As Harper Stalls on Climate, Canada Moves Without Him

Students, provinces, investors and unions are taking action. How long can he ignore it?

One of the first things Stephen Harper did after winning a majority in 2011 was to build a system of levees around the Prime Minister’s Office. They weren’t physical levees, of course, like the type designed to keep water from flooding New Orleans. Rather, they were ideological ones, erected on the belief that climate action is at odds with a healthy economy. Surrounded by those levees, Harper did whatever he wanted on climate change, which for the most part meant ignoring it completely.
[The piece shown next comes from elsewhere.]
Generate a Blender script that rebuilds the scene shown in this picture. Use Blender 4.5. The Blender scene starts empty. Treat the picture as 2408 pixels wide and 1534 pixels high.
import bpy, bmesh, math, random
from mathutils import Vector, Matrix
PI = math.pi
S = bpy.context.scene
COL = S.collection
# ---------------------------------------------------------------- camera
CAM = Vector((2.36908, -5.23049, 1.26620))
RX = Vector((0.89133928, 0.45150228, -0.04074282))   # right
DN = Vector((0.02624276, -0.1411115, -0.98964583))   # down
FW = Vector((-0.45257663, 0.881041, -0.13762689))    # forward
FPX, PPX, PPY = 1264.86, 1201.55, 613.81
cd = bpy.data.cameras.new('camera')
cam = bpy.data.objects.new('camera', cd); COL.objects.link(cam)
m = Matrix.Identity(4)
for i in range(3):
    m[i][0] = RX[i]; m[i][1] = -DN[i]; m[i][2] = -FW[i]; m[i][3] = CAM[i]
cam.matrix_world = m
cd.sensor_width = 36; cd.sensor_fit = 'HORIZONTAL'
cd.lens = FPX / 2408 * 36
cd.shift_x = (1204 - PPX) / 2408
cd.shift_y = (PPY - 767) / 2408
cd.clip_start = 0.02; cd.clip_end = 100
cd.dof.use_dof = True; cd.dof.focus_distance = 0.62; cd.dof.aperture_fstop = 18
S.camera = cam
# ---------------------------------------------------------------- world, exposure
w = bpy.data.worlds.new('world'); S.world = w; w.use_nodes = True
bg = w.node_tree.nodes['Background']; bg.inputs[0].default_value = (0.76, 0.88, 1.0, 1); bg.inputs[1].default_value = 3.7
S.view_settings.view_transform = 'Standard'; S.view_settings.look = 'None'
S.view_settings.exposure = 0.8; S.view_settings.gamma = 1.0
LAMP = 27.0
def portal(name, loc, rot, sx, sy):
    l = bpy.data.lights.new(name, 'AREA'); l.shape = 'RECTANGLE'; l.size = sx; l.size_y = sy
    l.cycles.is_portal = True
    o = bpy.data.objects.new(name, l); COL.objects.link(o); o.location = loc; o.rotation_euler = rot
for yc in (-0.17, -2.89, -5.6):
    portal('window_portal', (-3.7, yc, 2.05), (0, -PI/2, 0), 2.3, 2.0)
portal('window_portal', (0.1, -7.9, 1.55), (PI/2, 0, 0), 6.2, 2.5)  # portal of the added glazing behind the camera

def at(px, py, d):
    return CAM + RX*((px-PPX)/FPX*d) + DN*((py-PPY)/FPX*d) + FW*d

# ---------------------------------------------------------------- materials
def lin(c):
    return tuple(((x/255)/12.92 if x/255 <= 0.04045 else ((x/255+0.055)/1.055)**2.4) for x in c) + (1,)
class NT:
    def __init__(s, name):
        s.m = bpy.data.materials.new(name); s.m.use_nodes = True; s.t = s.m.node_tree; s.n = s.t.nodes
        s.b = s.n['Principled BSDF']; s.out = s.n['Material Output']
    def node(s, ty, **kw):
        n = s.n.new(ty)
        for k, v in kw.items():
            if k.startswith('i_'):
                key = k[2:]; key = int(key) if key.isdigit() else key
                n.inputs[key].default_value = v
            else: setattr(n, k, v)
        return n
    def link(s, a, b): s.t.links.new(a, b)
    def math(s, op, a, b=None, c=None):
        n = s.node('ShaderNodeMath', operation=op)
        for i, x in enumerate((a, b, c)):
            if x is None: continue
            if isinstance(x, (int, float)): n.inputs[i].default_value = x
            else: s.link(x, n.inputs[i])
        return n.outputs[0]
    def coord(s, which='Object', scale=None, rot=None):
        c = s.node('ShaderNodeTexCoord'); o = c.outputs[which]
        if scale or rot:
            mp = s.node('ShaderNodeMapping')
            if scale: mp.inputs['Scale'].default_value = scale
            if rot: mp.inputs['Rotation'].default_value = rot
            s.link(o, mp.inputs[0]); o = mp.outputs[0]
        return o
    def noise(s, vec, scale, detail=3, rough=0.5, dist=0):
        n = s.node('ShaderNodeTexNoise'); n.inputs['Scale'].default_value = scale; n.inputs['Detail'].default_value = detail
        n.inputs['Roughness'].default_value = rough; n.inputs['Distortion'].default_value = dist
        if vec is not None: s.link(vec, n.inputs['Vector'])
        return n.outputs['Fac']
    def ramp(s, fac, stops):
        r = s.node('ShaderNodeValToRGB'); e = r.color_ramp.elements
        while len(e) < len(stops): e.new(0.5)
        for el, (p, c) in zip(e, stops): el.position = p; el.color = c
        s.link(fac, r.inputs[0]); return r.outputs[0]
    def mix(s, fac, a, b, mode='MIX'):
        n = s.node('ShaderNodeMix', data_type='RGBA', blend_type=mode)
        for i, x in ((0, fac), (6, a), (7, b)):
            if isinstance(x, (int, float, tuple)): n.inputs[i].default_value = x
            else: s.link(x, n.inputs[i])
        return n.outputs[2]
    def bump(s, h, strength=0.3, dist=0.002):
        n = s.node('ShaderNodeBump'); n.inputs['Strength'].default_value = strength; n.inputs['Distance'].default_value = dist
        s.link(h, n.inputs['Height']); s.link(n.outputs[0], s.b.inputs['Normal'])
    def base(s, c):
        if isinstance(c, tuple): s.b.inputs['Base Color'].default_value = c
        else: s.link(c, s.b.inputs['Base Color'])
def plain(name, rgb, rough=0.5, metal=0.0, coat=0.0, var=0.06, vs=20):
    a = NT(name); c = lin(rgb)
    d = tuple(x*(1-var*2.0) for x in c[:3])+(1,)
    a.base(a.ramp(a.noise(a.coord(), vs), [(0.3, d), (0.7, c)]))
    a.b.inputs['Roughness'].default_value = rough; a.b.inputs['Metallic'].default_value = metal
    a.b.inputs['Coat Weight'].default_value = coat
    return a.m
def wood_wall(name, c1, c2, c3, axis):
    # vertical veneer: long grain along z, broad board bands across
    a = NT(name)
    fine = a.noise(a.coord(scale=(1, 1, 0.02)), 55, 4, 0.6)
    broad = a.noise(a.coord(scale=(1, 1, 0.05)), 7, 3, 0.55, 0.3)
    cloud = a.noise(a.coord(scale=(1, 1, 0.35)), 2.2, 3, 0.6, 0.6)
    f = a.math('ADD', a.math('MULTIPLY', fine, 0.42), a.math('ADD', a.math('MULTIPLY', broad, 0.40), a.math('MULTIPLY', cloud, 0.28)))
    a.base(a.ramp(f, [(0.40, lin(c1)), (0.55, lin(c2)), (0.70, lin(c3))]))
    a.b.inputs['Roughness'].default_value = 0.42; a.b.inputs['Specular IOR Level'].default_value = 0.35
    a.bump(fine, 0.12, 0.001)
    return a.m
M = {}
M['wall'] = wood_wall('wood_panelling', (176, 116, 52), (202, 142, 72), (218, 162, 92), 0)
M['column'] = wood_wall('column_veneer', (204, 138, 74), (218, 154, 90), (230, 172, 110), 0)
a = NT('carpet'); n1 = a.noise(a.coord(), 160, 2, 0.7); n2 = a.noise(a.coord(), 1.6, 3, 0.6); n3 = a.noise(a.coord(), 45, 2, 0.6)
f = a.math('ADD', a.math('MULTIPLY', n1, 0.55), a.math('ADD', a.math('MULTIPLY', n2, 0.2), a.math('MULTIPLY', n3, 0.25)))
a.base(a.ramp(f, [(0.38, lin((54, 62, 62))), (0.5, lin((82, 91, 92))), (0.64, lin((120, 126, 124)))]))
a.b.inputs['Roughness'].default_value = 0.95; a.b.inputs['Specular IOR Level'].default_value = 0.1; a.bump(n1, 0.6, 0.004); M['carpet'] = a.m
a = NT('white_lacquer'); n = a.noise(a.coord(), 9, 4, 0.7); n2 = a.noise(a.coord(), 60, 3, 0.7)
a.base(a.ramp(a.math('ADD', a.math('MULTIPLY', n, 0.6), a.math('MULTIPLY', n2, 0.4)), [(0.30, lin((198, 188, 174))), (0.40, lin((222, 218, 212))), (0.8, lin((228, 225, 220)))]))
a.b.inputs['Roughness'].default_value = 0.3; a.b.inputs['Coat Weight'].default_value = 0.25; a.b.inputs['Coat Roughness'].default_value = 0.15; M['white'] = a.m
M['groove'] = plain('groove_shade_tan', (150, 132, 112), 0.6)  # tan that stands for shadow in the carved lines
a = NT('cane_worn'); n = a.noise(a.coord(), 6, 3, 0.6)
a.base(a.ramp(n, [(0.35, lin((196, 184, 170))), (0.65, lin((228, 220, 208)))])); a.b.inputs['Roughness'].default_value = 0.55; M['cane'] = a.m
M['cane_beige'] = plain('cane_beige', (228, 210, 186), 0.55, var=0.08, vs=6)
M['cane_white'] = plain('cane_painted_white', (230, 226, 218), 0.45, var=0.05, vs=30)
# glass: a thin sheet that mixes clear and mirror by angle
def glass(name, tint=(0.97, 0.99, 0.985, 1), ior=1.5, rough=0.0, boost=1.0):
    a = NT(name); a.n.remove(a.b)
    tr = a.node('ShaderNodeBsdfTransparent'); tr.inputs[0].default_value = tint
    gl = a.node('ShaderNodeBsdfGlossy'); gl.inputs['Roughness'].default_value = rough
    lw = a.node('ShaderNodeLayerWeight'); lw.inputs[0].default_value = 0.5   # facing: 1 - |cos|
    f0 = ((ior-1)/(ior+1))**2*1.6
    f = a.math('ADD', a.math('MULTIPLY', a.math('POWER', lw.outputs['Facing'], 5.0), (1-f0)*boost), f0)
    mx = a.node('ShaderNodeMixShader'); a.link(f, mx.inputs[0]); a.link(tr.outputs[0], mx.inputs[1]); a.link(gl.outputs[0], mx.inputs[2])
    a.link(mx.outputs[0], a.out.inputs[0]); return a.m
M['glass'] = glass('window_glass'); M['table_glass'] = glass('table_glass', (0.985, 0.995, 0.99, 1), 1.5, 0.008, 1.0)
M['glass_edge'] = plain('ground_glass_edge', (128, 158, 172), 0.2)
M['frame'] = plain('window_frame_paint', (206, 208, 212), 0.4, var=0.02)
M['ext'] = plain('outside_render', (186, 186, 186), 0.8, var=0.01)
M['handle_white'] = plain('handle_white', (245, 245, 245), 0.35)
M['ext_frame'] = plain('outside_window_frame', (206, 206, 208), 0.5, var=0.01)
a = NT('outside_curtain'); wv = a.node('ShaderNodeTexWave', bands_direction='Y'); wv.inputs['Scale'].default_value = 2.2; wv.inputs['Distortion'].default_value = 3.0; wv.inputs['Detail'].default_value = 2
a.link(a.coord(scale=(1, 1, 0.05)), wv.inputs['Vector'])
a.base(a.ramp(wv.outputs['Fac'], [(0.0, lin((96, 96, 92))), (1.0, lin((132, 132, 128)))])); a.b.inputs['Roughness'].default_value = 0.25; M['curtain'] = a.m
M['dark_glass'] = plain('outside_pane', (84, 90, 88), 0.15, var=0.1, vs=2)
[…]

His Conservative government passed laws to accelerate the growth of Canada’s oil and gas industry, while pledging carbon regulations that never came. He pulled Canada from the Kyoto Protocol, muzzled federal scientists and cut funding to their research, strong-armed the U.S. on bitumen pipelines and set climate targets he had no clear intention of meeting. But something unexpected happened. A frustrated cohort of students, provinces, investors and unions decided to take decisive climate action on its own.

Harper’s done his best to withstand this rising tide. He’s argued that climate is low on the list of “significant challenges,” for instance, after 400,000 people marched for action in New York; that regulating the emissions of polluters is “crazy,” as Ontario readied a system of cap-and-trade; that Canada is a fossil fuel “superpower,” as billions of investment dollars flowed into clean energy; and that taxing carbon is “job-killing,” as Canada’s largest private sector union argued the exact opposite.

Levees don’t break bit by bit. They collapse all at once — and with a destructive fury. The storm surge that breached New Orleans’ defences in 2005 killed 1,800 people. The surge of anti-Tory opinion in Alberta’s recent election swept away a 44-year-old political dynasty. For four years Harper has been governing on climate change, as well as many other issues, from behind a system of ideological levees. As the federal election this fall nears, how long will Harper ignore the forces rising against him?